HPDE: A dynamic Hierarchical Population based Differential Evolution with novel diversity metric

Abstract

Differential Evolution (DE) is one of the most effective methods for single-objective numerical optimization, however, the former state-of-the-art DE variants ignore the huge differences among the individuals in the population. To take full advantage of different individuals in the population, in this paper, a dynamic Hierarchical Population based Differential Evolution (HPDE) with novel diversity metric is proposed, and the HPDE algorithm has the following innovations: Firstly, the individuals in the hierarchical population are dynamically divided into two layers, the layer of elites, and the layer of ordinary individuals. Moreover, the ordinary layer individuals are further divided into secondary elites and inferior individuals. The individuals in the two layers employed different mutation strategies and the corresponding parameter control schemes.
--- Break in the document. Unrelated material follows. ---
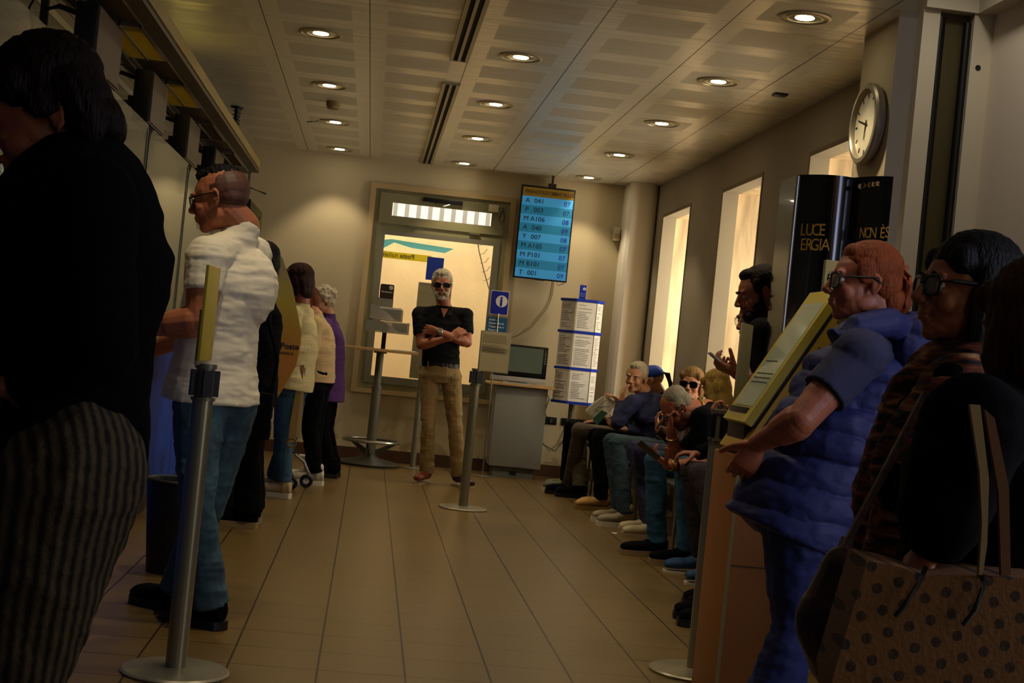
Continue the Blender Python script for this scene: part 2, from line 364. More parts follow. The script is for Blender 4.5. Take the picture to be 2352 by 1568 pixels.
# ---- outside, behind the back window
m_out = mat('outside_render', 'e2c694', .9, var=.08, vscale=3, bump=.2, bscale=20)
struct('ground_outside', MB().b2((-3.5, Y_B + .35, -.3), (5, 19, -.1)), mat('outside_ground', 'a89878', .9))
struct('wall_outside', MB().b2((-2.5, 15.2, -.1), (4, 15.4, 2.40)), m_out)
r = thing('outside_railing', 'pale metal railing seen through the upper pane of the back window', 'railing', (.6, 15.3, 2.40))
obj('rail', MB().b2((-2, 15.27, 2.95), (3.5, 15.33, 3.0)).b2((-2, 15.27, 2.42), (3.5, 15.33, 2.45)), mat('rail_grey', '8a8880', .6), r)
for i in range(26): obj('baluster', MB().b2((-.9 + i * .125, 15.28, 2.40), (-.9 + i * .125 + .045, 15.32, 2.96)), MATS['rail_grey'], r)
tw = MB(); random.seed(3)
tw.tube([(1.0, 15.16, 2.4), (1.05, 15.14, 2.2), (1.12, 15.13, 2.0), (1.2, 15.13, 1.8)], .005)
for k in range(5): z = 2.25 - k * .09; tw.tube([(1.03 + k * .025, 15.14, z), (1.08 + k * .025, 15.12, z + .02), (1.11 + k * .025, 15.12, z + .07)], .003)
obj('bare_twig', tw, mat('twig', '3a2c1a', .9), label='thin bare twig hanging down the sunlit wall outside the back window', category='twig')
# window film stickers (on the glass, read from outside)
yf2 = y + .028
t = thing('window_decal', 'yellow and cyan sticker band with mirrored lettering on the back window pane', 'sticker', (.3, yf2, 1.85))
mb = MB().prism([(.0, yf2, 2.10), (.10, yf2, 2.12), (.60, yf2, 2.095), (.70, yf2, 2.09), (.62, yf2, 2.04), (.30, yf2, 2.055), (.13, yf2, 2.09), (.04, yf2, 2.03), (.0, yf2, 2.04)], (0, -.002, 0))
obj('cyan_shape', mb, mat('cyan_film', '70d0e8', .5, trans=.8), t)
mb = MB().b2((-.0, yf2 - .002, 1.935), (.50, yf2, 2.0)); obj('yellow_band', mb, mat('yellow_film', 'e6da20', .5, trans=.6), t)
text('lettering', 'Poste', (.335, yf2 - .003, 1.95), .062, mat('film_ink', '4a4a10', .6), t, X=(-1, 0, 0), bold=.0012)
text('lettering', 'italiane', (.178, yf2 - .003, 1.95), .062, MATS['film_ink'], t, X=(-1, 0, 0))
t = thing('window_notice', 'dark blue notice square on the back window, behind the person with folded arms', 'notice', (.52, yf2, 1.75))
obj('notice_sheet', MB().b2((.46, yf2 - .003, 1.77), (.62, yf2, 1.99)), mat('deep_blue', '0d2a86', .5), t)
obj('poster', MB().b2((.40, yf2 - .012, .82), (.72, yf2 - .008, 1.74)).b2((.40, yf2 - .014, 1.725), (.72, yf2 - .008, 1.74)), mat('poster_grey', '7d7452', .7, var=.1, vscale=20), label='grey back of a tall poster taped inside the back window', category='poster')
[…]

Secondly, a novel hierarchical population based mutation strategy is firstly proposed in our HPDE algorithm and the individuals in the elite layer employ the novel mutation strategy aiming at scouting the landscape of the objective while the ordinary individuals employ an improved “DE/target-pbest/1/bin” strategy aiming at getting a better balance between exploration and exploitation of the solution space. Thirdly, a Novel Parameter Control technique, namely NPC technique, is employed in the adaptation of control parameters during the evolution. Fourthly, a new metric of population diversity is proposed and premature convergence can be avoided by maintaining better population diversity. To evaluate the performance of our HPDE algorithm, intensive experiments are conducted on 88 benchmark functions from the CEC2013, CEC2014 and CEC2017 test suites, and the results show the competitiveness of our HPDE with six recent state-of-the-art DE variants, e.g. it obtained 28 similar or better performance improvements out of the total 30 benchmarks on 30D optimization in comparison with the winner algorithm, the LSHADE algorithm, of the CEC2014 competition and it also obtained 19 similar or better performance improvements out of the total 30 benchmarks on 30D optimization in comparison with the winner DE variant, the jSO algorithm, of the CEC2017 competition. Furthermore, the novel HPDE algorithm is utilized to estimate the parameters of the photovoltaic model, and the experiment results support its superiority as well.